## Work to be completed
Quote every line of the data below as it stands, omitting pictures.

## Source excerpt
========================================================================
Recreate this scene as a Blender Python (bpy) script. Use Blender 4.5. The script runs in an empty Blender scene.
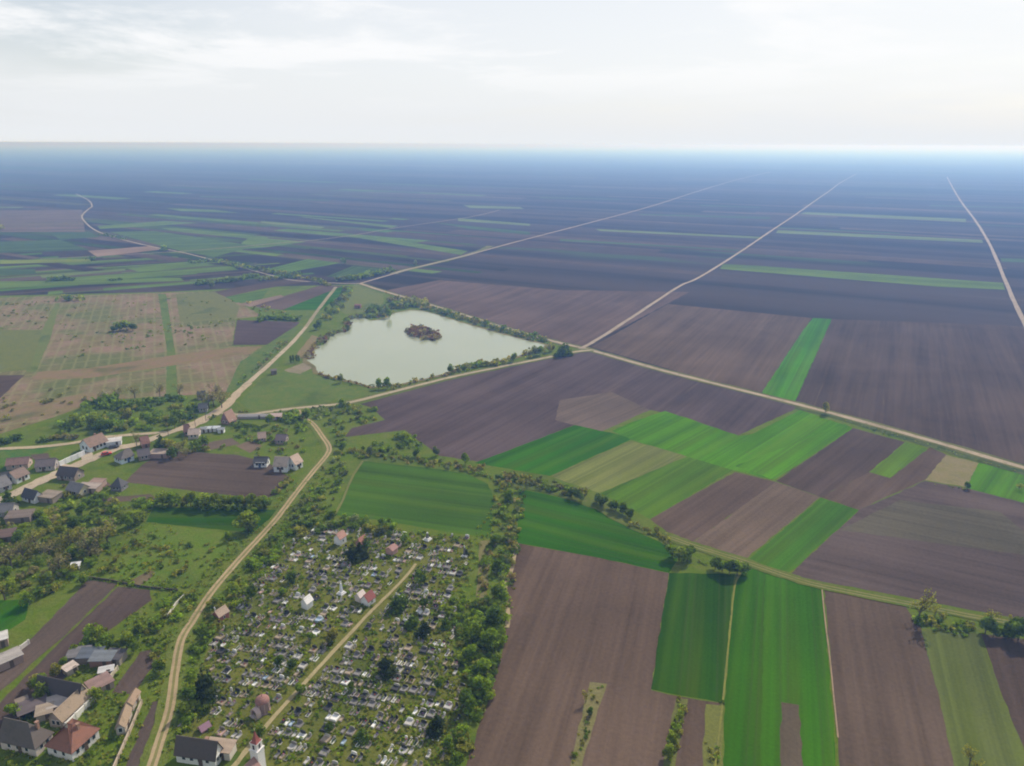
import bpy, bmesh, math, random
import numpy as np
from mathutils import Vector, Matrix, Euler

random.seed(7)
RNG = np.random.default_rng(11)
sc = bpy.context.scene
COL = sc.collection
rad = math.radians

# ---------------------------------------------------------------- camera
W_PX, H_PX, F_PX = 1024, 766, 740.0
CAM_H = 130.0
PITCH = math.atan((383 - 144) / F_PX)
ROLL = rad(0.22)
cam_d = bpy.data.cameras.new("camera")
cam_d.sensor_width = 36.0
cam_d.lens = F_PX * 36.0 / W_PX
cam_d.clip_start = 0.5
cam_d.clip_end = 200000
cam = bpy.data.objects.new("camera", cam_d)
COL.objects.link(cam)
CAM_M = Matrix.Rotation(math.pi / 2 - PITCH, 3, 'X') @ Matrix.Rotation(ROLL, 3, 'Z')
cam.matrix_world = Matrix.Translation((0, 0, CAM_H)) @ CAM_M.to_4x4()
sc.camera = cam

# ---------------------------------------------------------------- sky, sun, exposure
SUN_AZ, SUN_EL = 33.0, 39.0
world = bpy.data.worlds.new("World")
sc.world = world
world.use_nodes = True
wn, wl = world.node_tree.nodes, world.node_tree.links
wn.clear()
w_out = wn.new('ShaderNodeOutputWorld')
w_bg = wn.new('ShaderNodeBackground')
w_bg.inputs['Strength'].default_value = 0.106
w_sky = wn.new('ShaderNodeTexSky')
w_sky.sky_type = 'NISHITA'
w_sky.sun_disc = False
w_sky.sun_elevation = rad(SUN_EL)
w_sky.sun_rotation = rad(SUN_AZ)
w_sky.air_density = 1.0
w_sky.dust_density = 1.2
w_sky.ozone_density = 1.0
# thin cloud deck: noise laid out on a flat layer above the land
w_tc = wn.new('ShaderNodeTexCoord')
w_sep = wn.new('ShaderNodeSeparateXYZ')
wl.new(w_tc.outputs['Generated'], w_sep.inputs[0])
def wmath(op, a, b=None, clamp=False):
    n = wn.new('ShaderNodeMath'); n.operation = op; n.use_clamp = clamp
    for i, v in enumerate((a, b)):
        if v is None: continue
        if isinstance(v, (int, float)): n.inputs[i].default_value = v
        else: wl.new(v, n.inputs[i])
    return n.outputs[0]
zc = wmath('ADD', wmath('MAXIMUM', w_sep.outputs['Z'], 0.0), 0.07)
w_cmb = wn.new('ShaderNodeCombineXYZ')
wl.new(wmath('DIVIDE', w_sep.outputs['X'], zc), w_cmb.inputs[0])
wl.new(wmath('DIVIDE', w_sep.outputs['Y'], zc), w_cmb.inputs[1])
w_cmb.inputs[2].default_value = 3.7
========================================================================
## Finished task
Recreate this scene as a Blender Python (bpy) script. Use Blender 4.5. The script runs in an empty Blender scene.
import bpy, bmesh, math, random
import numpy as np
from mathutils import Vector, Matrix, Euler

random.seed(7)
RNG = np.random.default_rng(11)
sc = bpy.context.scene
COL = sc.collection
rad = math.radians

# ---------------------------------------------------------------- camera
W_PX, H_PX, F_PX = 1024, 766, 740.0
CAM_H = 130.0
PITCH = math.atan((383 - 144) / F_PX)
ROLL = rad(0.22)
cam_d = bpy.data.cameras.new("camera")
cam_d.sensor_width = 36.0
cam_d.lens = F_PX * 36.0 / W_PX
cam_d.clip_start = 0.5
cam_d.clip_end = 200000
cam = bpy.data.objects.new("camera", cam_d)
COL.objects.link(cam)
CAM_M = Matrix.Rotation(math.pi / 2 - PITCH, 3, 'X') @ Matrix.Rotation(ROLL, 3, 'Z')
cam.matrix_world = Matrix.Translation((0, 0, CAM_H)) @ CAM_M.to_4x4()
sc.camera = cam

# ---------------------------------------------------------------- sky, sun, exposure
SUN_AZ, SUN_EL = 33.0, 39.0
world = bpy.data.worlds.new("World")
sc.world = world
world.use_nodes = True
wn, wl = world.node_tree.nodes, world.node_tree.links
wn.clear()
w_out = wn.new('ShaderNodeOutputWorld')
w_bg = wn.new('ShaderNodeBackground')
w_bg.inputs['Strength'].default_value = 0.106
w_sky = wn.new('ShaderNodeTexSky')
w_sky.sky_type = 'NISHITA'
w_sky.sun_disc = False
w_sky.sun_elevation = rad(SUN_EL)
w_sky.sun_rotation = rad(SUN_AZ)
w_sky.air_density = 1.0
w_sky.dust_density = 1.2
w_sky.ozone_density = 1.0
# thin cloud deck: noise laid out on a flat layer above the land
w_tc = wn.new('ShaderNodeTexCoord')
w_sep = wn.new('ShaderNodeSeparateXYZ')
wl.new(w_tc.outputs['Generated'], w_sep.inputs[0])
def wmath(op, a, b=None, clamp=False):
    n = wn.new('ShaderNodeMath'); n.operation = op; n.use_clamp = clamp
    for i, v in enumerate((a, b)):
        if v is None: continue
        if isinstance(v, (int, float)): n.inputs[i].default_value = v
        else: wl.new(v, n.inputs[i])
    return n.outputs[0]
zc = wmath('ADD', wmath('MAXIMUM', w_sep.outputs['Z'], 0.0), 0.07)
w_cmb = wn.new('ShaderNodeCombineXYZ')
wl.new(wmath('DIVIDE', w_sep.outputs['X'], zc), w_cmb.inputs[0])
wl.new(wmath('DIVIDE', w_sep.outputs['Y'], zc), w_cmb.inputs[1])
w_cmb.inputs[2].default_value = 3.7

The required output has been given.